-- Start --
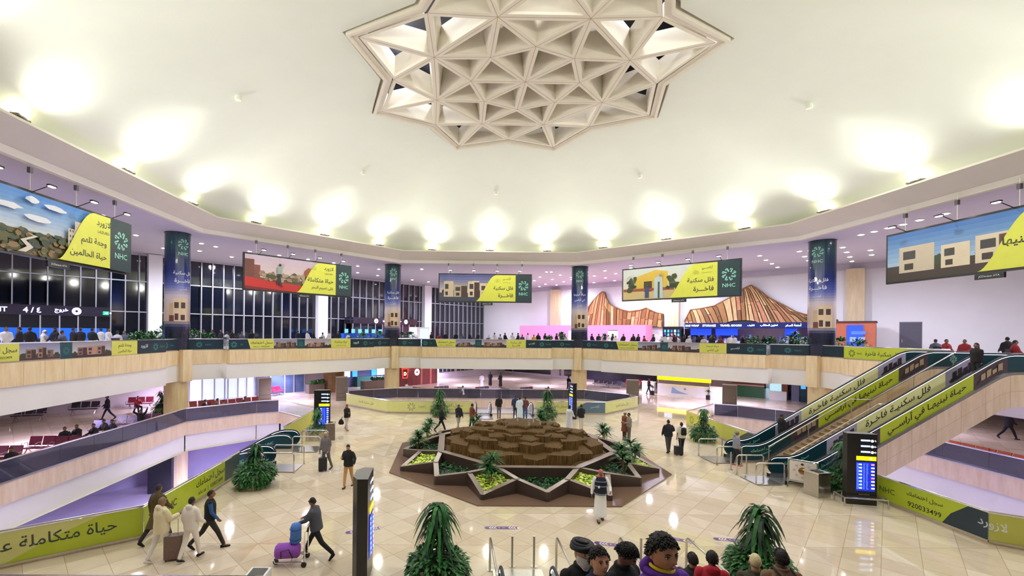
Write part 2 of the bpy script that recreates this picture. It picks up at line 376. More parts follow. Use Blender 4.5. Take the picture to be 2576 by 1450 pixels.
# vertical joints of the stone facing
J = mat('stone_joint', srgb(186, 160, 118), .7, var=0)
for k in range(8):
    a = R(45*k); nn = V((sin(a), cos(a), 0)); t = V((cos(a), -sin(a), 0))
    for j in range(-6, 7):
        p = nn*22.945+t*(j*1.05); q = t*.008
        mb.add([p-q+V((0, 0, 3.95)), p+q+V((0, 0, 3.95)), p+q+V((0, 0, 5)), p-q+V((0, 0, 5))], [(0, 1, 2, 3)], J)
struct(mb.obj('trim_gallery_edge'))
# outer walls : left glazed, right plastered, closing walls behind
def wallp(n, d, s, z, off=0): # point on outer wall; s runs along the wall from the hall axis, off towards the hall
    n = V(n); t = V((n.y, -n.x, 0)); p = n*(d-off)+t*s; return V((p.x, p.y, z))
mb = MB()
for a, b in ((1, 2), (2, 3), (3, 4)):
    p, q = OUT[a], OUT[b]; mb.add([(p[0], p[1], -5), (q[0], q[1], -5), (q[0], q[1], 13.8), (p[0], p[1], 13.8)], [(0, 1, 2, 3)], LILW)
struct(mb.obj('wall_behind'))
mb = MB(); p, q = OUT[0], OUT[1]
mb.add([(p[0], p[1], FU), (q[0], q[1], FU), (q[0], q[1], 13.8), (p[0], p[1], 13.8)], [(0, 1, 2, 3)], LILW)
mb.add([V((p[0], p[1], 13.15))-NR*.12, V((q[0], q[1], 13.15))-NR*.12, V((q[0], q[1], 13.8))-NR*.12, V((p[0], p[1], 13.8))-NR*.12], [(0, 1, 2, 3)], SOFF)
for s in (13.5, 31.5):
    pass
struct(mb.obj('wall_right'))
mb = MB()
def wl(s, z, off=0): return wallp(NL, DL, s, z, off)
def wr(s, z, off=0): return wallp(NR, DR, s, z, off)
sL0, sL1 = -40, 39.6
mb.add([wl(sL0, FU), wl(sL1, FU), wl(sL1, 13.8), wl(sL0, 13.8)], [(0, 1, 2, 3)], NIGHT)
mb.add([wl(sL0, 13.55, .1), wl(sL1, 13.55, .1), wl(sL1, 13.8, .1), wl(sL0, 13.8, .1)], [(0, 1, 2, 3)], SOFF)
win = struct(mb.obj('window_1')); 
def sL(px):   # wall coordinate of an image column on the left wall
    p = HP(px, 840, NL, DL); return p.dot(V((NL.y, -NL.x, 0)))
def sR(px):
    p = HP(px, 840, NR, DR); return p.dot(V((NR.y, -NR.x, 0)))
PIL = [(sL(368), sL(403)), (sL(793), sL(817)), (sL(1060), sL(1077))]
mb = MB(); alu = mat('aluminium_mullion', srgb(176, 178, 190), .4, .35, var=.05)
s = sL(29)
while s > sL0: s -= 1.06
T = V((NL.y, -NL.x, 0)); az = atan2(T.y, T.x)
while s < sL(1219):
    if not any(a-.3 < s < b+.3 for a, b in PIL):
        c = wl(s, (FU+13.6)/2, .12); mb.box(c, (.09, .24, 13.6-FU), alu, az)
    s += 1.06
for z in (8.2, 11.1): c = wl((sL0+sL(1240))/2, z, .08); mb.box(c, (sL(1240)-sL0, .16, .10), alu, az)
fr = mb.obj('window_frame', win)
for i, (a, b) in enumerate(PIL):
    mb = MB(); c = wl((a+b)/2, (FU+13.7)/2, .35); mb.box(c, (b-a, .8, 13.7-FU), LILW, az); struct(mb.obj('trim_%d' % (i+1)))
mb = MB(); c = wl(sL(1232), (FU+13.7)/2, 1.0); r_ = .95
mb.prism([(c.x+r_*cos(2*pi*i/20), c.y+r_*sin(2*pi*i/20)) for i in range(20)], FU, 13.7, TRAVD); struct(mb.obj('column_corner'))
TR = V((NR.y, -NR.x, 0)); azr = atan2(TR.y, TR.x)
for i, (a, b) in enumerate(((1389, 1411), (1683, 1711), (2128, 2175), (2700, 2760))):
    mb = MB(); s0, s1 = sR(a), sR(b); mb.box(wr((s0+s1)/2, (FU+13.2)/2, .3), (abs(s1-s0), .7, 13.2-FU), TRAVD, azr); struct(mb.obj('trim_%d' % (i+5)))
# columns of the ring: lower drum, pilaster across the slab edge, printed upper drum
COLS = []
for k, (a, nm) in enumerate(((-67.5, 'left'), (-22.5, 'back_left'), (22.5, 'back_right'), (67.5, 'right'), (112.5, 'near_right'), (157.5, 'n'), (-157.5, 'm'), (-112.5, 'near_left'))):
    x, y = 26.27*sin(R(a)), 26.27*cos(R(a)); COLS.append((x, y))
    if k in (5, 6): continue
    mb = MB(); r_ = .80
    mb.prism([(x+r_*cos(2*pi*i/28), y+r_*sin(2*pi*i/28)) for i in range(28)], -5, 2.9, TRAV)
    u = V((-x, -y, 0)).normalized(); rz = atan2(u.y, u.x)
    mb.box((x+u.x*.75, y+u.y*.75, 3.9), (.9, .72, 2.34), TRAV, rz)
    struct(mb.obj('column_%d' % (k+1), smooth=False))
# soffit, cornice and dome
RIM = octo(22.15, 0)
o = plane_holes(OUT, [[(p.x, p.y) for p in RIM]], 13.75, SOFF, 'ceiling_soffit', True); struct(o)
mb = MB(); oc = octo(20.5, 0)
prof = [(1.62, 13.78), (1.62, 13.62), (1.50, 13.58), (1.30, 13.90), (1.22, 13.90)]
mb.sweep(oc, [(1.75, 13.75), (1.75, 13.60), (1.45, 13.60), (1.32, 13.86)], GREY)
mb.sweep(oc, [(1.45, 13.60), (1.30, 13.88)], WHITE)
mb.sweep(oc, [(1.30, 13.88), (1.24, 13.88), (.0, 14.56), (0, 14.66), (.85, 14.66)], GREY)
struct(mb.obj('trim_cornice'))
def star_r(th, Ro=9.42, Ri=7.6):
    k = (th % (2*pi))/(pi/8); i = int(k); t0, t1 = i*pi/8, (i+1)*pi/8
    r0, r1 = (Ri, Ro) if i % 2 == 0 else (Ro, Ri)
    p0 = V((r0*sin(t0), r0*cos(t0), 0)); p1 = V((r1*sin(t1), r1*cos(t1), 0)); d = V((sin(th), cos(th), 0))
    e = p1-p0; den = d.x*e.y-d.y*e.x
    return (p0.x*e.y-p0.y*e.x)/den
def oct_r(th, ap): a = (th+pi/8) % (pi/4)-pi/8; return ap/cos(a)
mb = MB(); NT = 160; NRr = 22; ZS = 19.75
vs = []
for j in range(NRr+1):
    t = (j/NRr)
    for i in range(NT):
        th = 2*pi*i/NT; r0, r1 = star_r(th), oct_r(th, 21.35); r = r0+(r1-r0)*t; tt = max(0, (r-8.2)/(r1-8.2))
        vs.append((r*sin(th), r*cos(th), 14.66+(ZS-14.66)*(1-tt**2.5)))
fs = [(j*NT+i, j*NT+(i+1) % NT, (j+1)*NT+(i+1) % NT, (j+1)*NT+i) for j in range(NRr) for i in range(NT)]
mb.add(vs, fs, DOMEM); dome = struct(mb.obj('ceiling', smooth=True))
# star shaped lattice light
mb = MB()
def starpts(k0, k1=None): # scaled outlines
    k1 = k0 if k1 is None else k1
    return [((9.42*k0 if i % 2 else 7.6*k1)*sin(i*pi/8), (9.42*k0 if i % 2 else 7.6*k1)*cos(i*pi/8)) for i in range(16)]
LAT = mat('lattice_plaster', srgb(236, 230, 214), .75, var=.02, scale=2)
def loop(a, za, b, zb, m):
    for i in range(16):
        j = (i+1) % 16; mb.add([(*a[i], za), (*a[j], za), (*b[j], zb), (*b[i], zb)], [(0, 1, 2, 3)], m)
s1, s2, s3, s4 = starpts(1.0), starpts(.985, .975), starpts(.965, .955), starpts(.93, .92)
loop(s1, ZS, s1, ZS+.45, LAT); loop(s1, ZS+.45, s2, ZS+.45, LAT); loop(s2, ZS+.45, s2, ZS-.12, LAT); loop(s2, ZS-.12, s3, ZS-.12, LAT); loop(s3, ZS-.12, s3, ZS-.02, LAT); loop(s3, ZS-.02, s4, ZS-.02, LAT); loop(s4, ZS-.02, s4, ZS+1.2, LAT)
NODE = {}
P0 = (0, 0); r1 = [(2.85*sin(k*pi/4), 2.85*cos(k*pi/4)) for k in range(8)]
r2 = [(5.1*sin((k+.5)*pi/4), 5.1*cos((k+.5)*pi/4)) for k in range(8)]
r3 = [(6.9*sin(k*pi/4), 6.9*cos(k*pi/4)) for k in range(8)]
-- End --
-- Start --
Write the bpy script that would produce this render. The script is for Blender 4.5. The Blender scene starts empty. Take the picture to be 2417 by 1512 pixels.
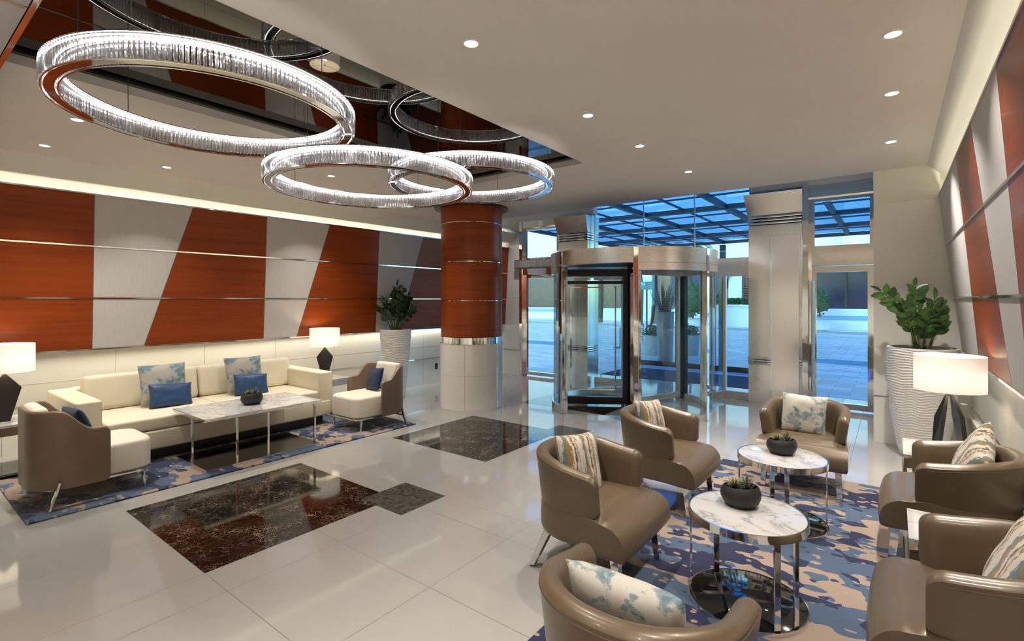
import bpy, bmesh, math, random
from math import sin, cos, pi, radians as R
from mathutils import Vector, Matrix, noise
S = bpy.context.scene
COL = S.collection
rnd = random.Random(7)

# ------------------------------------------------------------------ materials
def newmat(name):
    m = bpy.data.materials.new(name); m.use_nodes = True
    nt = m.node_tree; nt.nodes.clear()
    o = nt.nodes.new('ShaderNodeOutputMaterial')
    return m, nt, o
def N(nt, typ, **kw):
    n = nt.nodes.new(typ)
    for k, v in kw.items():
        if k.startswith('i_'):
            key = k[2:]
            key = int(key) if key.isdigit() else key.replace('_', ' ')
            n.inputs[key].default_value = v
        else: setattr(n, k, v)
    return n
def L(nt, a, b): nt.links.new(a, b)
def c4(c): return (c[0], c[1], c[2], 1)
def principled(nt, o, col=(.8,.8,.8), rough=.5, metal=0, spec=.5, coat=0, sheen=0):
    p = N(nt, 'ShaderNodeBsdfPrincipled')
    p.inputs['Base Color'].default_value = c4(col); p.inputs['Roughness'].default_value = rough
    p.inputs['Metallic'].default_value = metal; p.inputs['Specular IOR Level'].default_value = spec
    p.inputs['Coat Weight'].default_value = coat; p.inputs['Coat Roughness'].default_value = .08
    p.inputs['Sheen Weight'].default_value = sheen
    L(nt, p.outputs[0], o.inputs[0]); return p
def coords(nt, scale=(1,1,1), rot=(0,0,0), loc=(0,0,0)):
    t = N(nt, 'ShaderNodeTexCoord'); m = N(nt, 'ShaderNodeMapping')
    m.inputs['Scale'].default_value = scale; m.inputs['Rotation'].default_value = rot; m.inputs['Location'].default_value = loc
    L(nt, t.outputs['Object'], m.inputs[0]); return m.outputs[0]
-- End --
TASK REQUIREMENTS >> Return all lines containing the word "Blender".

WORKED SOLUTION >>
Write part 2 of the bpy script that recreates this picture. It picks up at line 376. More parts follow. Use Blender 4.5. Take the picture to be 2576 by 1450 pixels.
Write the bpy script that would produce this render. The script is for Blender 4.5. The Blender scene starts empty. Take the picture to be 2417 by 1512 pixels.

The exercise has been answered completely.